What is driving the recent lift in GDT (dairy markets)?

The lift has been mainly driven by demand from China and Southeast Asia. Roughly 90% of the buying came from China and Southeast Asia with a 50:50 split.

What was very interesting was there was very little buying from Europe, the Middle East, and North Africa and to me that raises a few questions about the sustainability of this rally.

Is the slowdown in milk production in Europe making a difference?

The dramatic slowdown in milk collections across Europe has been registered everywhere.

Many processors have probably oversold forward now because they expected milk collections to be stronger and now you find a lot of processors who just aren’t selling anymore. This has created a panic on the buy side and bought the market up.

Why do Irish dairy farmers need a working futures market?

If you give a farmer the opportunity to manage their business more effectively, a lot of them, particularly the more commercial or bigger farmers, will want this.

They no longer want to be just price takers. They want to be able to manage their business more.

Why hasn’t a futures market for milk been developed already?

Futures markets in general take a long time to develop. Because people are not used to using these tools, there isn’t a familiarity or confidence using them and it takes time to learn how to use them effectively and incorporate into a farm business.

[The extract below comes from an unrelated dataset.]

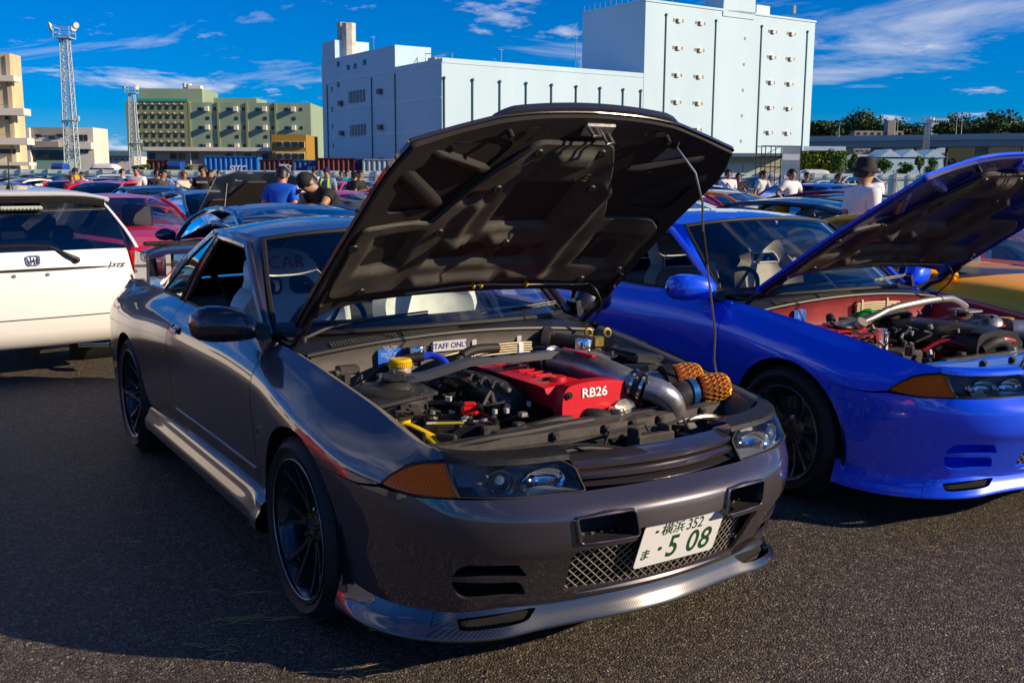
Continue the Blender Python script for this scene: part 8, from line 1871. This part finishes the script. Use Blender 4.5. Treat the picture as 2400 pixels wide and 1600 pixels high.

What is the next step for the European dairy futures market?

To get to the next level you need to get the natural seller and in my opinion that is not the processor but the farmer. The processors job is to collect the milk, process it and sell it for the best price possible. The farmer is the one who has the risk and to manage their price risk something needs to be done to link them to the buyers on the other side of the chain who have the opposite price risk.

How can a working milk futures market benefit farmers?

With farming the most important thing is margin. These tools could allow farmers to take away a large amount of their margin variation by allowing them to fix milk prices. It’s not about trying to beat the market, it’s about being able to bring more certainty to their margin.

What is FC Stone’s role in the industry?

A big part of our role is education. We are running a dairy risk management workshop in Cork from the 5 to 9 September. The idea of the course is just putting as much information out there as possible. If somebody trades once and it doesn’t work then that’s a disaster for us because we put in a huge amount of time in bringing customers on and getting them to transact.